Eski kara kütlelerinden birini Afrika oluşturur. Avrupa'nın güneyinde Asya'nın güneybatısında yer alır. Cebelitarık boğazı ile Avrupa'dan Kızıldeniz ve Süveyş Kanalı ile Asya'dan ayrılır. Afrika adı Kartaca'ya ilk defa ayak basan Romalılarca "Afri" veya "Africani" denilen oymakların adından alınmıştır ve bu ad Pön savaşları sırasında verilmiştir. Africani terimi daha sonra Arapça "İfrikiya" olarak değişmiştir.
Afrika yüzölçümü itibariyle Asya ve Amerika'dan sonra üçüncü sırayı alır ve yaklaşık 30 milyon km2lik bir alanı vardır. Dünya karalarının yaklaşık % 202'sini kaplayan Afrika hem kuzey ve güney hem de doğu ve batı yarımkürede topraklara sahiptir. Ekvator kıtanın ortasından yengeç dönencesi Sahra'dan Oğlak dönencesi ise Kalahari çölünden geçer. Dolayısıyla Afrika topraklarının 3/4'ü tropikal kuşakta yer alır. Bu nedenle Afrika'ya sıcak kıta denilir.
Afrika kıtasında üç farklı insan grubu vardır. Bunlar; Kuzeyde Arapça konuşan hami ve Sami ırkları (Araplar) orta bölümde ilkel zenci grupları güneyde ise çoğunluk zencileri yöneten bir avuç beyaz azınlıktır.

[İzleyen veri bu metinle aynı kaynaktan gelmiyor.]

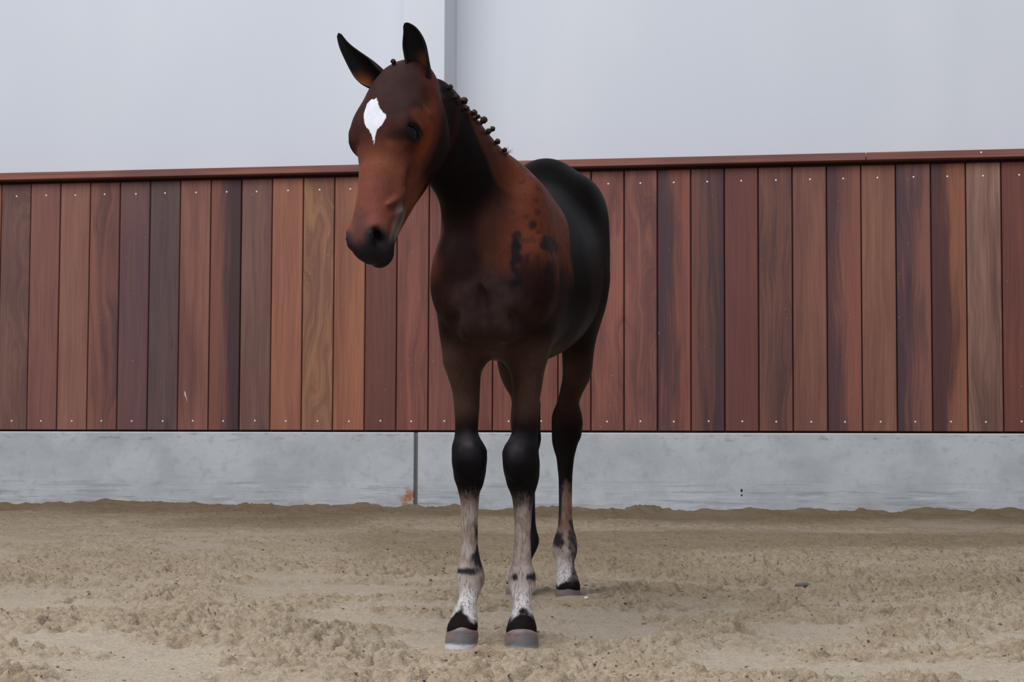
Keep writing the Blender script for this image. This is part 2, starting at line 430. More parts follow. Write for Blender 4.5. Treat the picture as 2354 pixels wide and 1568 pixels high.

Bu itibarla kuzeye Arap Afrika'sı orta bölüme Zenci Afrika'sı ve güneye de Beyaz Afrika denilebilir. Din olarak da üçe ayrılır. Kuzeyde Müslüman güneyde Hıristiyan ve orta bölümde ise animist (ilkel dinler) egemenliği vardır.
Uzun yıllar boyunca tanınamamış olmasından dolayı kıtaya "Karanlık Kıta" denmiştir. Öte yandan halkının büyük bir bölümü (özellikle orta ve güney bölümleri) zenciler oluşturduğundan "Kara Afrika" da denilmektedir. Afrika üzerindeki bu karanlık ancak 19. yüzyıldan itibaren yavaş yavaş kalkmaya başlamıştır. Ancak ne var ki; Avrupalıların kıtaya gelişi "aydınlık bir kıta" müjdesi yerine "Sömürülen bir kıta" görünümü kazandırmıştır. Sömürgecilik faaliyetlerinin yoğun bir şekilde uygulandığı kıtaların başında hiç şüphe yok ki Afrika kıtası gelir. Gerçekten bugün bile Afrika Ülkeleri diğer ülkeler tarafından sömürülmektedir.
Bu kitabın Afrika Coğrafyası ile ilgilenen tüm okuyuvularımıza yararlı olacağı inancını taşımaktayız.